Wstępne śledztwo - jak pisze agencja Interfax - wykazało jednak, że podejrzany miał ślady po pobiciu. Według prokuratury, pozostało znalezienie odpowiedzi na pytanie, kto pobił aresztowanego zamachowca i kto spowodował jego zgon.
Pumane został zatrzymany w nocy z piątku na sobotę w okolicach Patriarszych Prudów - historycznej części Moskwy - skąd miał przeparkowywać dwa samochody-pułapki w okolicę ruchliwej arterii Prospektu Kutuzowa. Ulicą tą codziennie do pracy jeździ rosyjski prezydent Władimir Putin.
Wszystkie te dane pochodzą wyłącznie z zeznań zatrzymanego. Milicja powoływała się na nie, mimo iż wciąż utrzymuje, że Pumane znajdował się pod silnym działaniem narkotyków. Nie wiadomo, w jaki sposób mógł w takim stanie prowadzić samochód. Podejrzany przyznał się też podobno, że za swoją "pracę" dostał 1000 dolarów. Nie wiadomo od kogo.

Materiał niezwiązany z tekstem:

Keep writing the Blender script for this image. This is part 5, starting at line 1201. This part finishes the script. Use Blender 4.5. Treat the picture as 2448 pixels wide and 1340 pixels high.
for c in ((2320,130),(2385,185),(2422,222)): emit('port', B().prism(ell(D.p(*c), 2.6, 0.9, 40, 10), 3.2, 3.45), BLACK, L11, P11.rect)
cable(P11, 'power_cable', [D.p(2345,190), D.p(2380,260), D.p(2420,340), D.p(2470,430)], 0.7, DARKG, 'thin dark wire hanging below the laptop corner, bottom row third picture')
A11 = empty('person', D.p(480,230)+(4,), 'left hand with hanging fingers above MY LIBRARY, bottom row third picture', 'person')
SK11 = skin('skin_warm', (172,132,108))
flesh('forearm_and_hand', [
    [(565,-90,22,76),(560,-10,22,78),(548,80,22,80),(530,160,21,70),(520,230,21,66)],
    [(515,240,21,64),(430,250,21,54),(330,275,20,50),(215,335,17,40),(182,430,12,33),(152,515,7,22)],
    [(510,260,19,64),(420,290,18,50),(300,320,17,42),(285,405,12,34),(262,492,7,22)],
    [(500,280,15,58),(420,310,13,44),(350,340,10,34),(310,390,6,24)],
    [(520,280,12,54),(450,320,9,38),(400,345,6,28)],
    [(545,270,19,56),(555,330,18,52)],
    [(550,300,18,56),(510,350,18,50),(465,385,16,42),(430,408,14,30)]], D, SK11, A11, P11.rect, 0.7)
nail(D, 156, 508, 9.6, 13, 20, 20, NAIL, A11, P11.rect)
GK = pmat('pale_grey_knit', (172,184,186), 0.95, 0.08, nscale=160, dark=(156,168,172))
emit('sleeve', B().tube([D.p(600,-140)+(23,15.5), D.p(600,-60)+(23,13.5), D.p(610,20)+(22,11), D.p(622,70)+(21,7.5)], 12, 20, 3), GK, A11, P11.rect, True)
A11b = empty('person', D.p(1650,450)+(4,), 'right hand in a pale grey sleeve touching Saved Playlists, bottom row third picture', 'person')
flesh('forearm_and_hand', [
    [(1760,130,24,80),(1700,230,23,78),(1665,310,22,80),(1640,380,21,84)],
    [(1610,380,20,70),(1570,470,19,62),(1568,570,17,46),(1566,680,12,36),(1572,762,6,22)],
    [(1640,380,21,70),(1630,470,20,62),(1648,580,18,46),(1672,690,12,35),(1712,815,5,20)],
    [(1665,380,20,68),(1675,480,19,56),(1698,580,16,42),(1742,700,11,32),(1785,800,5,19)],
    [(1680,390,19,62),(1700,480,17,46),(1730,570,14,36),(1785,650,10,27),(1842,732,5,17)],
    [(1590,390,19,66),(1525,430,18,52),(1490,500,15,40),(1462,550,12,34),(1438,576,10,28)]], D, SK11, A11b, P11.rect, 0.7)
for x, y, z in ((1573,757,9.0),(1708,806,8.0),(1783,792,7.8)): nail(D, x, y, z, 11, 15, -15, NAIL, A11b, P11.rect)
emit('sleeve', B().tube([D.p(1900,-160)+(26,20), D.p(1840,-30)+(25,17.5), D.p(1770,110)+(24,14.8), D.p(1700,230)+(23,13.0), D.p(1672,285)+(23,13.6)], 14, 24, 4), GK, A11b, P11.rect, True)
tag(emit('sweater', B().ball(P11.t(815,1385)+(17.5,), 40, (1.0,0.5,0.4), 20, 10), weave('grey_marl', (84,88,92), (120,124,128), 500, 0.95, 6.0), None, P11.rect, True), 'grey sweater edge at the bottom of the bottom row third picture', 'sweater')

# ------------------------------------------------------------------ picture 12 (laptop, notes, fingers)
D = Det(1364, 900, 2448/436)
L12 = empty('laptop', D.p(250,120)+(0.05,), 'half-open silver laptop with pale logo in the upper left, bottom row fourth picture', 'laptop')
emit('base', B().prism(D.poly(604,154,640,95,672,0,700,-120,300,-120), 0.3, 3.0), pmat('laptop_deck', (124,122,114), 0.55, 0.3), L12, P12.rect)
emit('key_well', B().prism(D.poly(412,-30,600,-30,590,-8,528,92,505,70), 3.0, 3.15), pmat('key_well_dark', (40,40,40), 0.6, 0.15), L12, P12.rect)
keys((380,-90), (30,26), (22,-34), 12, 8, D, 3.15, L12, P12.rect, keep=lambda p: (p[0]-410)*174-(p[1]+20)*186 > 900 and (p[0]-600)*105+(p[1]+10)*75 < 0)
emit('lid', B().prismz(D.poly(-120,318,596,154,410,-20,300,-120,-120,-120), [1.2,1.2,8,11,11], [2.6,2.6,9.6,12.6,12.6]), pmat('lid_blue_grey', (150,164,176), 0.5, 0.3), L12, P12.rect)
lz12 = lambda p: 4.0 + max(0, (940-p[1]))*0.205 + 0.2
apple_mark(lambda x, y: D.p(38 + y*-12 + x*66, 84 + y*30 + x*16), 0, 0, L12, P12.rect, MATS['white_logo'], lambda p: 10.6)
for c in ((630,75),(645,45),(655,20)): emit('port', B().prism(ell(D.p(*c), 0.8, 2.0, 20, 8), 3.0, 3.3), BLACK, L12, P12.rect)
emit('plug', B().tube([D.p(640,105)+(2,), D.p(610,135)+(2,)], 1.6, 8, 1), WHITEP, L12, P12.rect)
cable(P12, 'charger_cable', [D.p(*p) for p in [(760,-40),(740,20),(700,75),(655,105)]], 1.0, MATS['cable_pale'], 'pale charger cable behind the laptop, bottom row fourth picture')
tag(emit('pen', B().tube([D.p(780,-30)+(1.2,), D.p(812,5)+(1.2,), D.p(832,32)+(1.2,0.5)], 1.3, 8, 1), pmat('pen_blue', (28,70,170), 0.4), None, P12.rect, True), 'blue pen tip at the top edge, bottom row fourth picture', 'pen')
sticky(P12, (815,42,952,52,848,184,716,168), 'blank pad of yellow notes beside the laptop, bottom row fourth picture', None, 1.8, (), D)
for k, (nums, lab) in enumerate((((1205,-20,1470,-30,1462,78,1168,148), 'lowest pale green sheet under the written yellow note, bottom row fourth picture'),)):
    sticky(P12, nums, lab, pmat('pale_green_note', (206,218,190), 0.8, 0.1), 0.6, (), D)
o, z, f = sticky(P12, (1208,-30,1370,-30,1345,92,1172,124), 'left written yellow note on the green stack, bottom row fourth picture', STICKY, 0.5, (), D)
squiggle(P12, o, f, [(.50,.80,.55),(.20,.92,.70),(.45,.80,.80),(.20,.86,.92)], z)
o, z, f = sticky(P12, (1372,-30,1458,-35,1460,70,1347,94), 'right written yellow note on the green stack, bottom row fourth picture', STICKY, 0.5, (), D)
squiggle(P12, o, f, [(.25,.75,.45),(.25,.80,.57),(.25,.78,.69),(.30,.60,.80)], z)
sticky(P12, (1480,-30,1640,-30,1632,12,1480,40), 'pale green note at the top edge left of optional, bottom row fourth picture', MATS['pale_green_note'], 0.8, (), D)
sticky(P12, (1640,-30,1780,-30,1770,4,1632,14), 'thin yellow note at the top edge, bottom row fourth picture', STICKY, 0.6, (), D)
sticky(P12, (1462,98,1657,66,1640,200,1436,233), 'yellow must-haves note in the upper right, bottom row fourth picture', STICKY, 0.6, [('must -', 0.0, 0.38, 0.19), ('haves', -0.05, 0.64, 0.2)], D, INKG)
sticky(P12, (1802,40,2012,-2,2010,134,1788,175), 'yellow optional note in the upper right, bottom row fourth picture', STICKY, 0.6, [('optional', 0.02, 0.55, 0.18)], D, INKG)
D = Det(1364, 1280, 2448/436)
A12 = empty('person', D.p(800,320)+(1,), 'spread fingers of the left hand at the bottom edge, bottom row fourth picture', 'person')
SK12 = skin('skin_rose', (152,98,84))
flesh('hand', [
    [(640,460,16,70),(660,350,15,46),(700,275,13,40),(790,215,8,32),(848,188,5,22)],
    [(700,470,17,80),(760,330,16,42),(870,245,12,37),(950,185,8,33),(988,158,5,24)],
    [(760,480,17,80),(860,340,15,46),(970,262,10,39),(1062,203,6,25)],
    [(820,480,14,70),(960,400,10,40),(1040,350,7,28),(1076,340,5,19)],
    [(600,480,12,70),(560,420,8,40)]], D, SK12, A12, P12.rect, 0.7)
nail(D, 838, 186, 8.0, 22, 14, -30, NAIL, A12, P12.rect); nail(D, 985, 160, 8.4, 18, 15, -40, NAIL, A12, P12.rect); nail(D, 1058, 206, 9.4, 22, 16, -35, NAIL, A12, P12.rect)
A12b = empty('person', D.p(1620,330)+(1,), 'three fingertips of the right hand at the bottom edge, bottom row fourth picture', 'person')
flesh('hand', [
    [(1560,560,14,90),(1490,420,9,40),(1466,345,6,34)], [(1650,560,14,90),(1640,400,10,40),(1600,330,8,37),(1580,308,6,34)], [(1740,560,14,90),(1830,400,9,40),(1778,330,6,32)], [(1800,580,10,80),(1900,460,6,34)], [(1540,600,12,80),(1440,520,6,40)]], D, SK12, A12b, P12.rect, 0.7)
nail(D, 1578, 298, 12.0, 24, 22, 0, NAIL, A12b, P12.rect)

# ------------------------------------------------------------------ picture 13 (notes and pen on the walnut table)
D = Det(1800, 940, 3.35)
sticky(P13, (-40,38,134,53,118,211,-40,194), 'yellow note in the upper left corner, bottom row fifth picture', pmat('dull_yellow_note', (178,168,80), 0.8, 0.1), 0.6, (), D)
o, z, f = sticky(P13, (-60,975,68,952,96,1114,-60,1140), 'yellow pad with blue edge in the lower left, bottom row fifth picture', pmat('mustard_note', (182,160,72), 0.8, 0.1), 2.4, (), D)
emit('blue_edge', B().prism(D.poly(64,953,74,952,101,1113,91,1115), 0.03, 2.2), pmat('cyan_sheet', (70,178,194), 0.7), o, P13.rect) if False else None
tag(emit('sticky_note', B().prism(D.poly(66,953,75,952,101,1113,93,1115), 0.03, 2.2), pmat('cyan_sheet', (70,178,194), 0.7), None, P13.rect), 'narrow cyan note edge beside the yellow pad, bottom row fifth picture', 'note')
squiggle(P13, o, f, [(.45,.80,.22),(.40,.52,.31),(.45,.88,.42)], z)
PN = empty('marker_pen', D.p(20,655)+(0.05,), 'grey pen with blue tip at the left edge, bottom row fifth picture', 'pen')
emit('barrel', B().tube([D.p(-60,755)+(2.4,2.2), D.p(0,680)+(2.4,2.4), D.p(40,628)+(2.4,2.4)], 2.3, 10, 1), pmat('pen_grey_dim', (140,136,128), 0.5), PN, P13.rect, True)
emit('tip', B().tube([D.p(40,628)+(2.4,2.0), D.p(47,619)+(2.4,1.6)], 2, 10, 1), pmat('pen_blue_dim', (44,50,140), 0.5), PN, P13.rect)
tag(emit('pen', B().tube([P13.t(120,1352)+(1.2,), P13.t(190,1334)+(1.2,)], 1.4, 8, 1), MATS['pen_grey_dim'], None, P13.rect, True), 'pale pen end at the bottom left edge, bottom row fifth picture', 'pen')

Samochody, w których znajdowały się miny i 200-gramowe ładunki trotylu, rozbrojono. Do tajemniczej próby zamachu doszło po całej fali aktów terrorystycznych na terytorium Rosji, w tym po śmierci 339 zakładników w szkole w Biesłanie. Do akcji tych przyznał się czeczeński komendant polowy Szamil Basajew.